International Humanities Prize

About the Prize

The Washington University International Humanities Prize is awarded biennially to a person who has contributed significantly to the humanities through a body of work that has dramatically impacted how we understand the human condition. In 2022, the humanities center will honor cartoonist-memoirist Alison Bechdel. Past recipients are as follows: Sir David Adjaye (2018), Bill T. Jones (2016), Marjorie Perloff (2014), Ken Burns (2012), Francine Prose (2010), Michael Pollan (2008), Orhan Pamuk (2006).

The prize amount was increased to $50,000 in 2023. The recipient gives a public lecture on the Washington University campus, as well as interacting with students and community members throughout their visit.

A selection committee constituted by Washington University humanities faculty convenes to review nominated candidates and their body of work. The director of the Center for the Humanities invites the selected recipient approximately one year prior to the award ceremony. Faculty and student engagement with the recipient’s work is encouraged (including reading groups and special course work). During the visit, the recipient interacts with a wide range of members of the campus community, including undergraduate and graduate students, faculty and senior administration. 

International Humanities Prize 2022: Alison Bechdel

Alison Bechdel. Photo by Elena Seibert.

Cartoonist Alison Bechdel, known for her groundbreaking, richly layered depictions of queer life and family relationships, will receive the 2022 International Humanities Prize from Washington University in St. Louis.

Awarded by the university’s Center for the Humanities in Arts & Sciences, the biennial prize honors the lifetime work of a noted scholar, writer or artist who has made a significant and sustained contribution to the world of arts and letters. Bechdel will receive the prize, which is accompanied by a $25,000 award, during a public ceremony November 9 in the Clark-Fox Forum in WashU’s Hillman Hall. (The event is free and open to the public.)

Born and raised in central Pennsylvania, Bechdel earned an associate’s degree from Bard College at Simon’s Rock in 1979 and a bachelor’s degree in studio art from Oberlin College in 1981.

In 1983, Bechdel launched the comic strip Dykes to Watch Out For, which she memorably described as “half op-ed column and half endless, serialized Victorian novel,” in the feminist newspaper WomaNews.

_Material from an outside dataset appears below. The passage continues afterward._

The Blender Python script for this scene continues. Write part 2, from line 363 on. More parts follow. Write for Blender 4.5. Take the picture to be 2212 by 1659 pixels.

Eventually syndicated to dozens of independent gay and lesbian publications, it ran continuously for 25 years.

Her 2006 memoir Fun Home: A Family Tragicomic chronicles Bechdel’s youth in the small town of Beech Creek, where her closeted father, Bruce, taught English and operated a funeral home. He also conducted numerous affairs with men, a fact Bechdel only learned after coming out herself. Filled with mythological and literary references — from Icarus to James Joyce and Rita Mae Brown — the book explores their fraught relationship with warmth and empathy, in a visual style marked by blue and gray washes.

Bechel published a second memoir, Are You My Mother?, in 2012. A companion to Fun Home, the book explores the author’s relationship with her mother, Helen — an amateur actor whose own creative ambitious were stymied, in part, by her unhappy marriage — while also contemplating the work of Virginia Woolf, Dr. Seuss and, especially, pioneering psychoanalyst Donald Winnicott, among others. Bechdel’s most recent book is The Secret to Superhuman Strength (2021), which recounts her lifelong pursuit, if not quite apprehension, of physical exercise.

Bechdel’s numerous honors include a MacArthur “genius grant” Fellowship as well as Eisner, Inkpot, Lambda, Harvey and American Library Association awards. In 2015, the Broadway adaptation of Fun Home, featuring book and lyrics by Lisa Kron and music by Jeanine Tesori, won the Tony Award for Best Musical. In 2017, Bechdel was named cartoonist laureate of Vermont.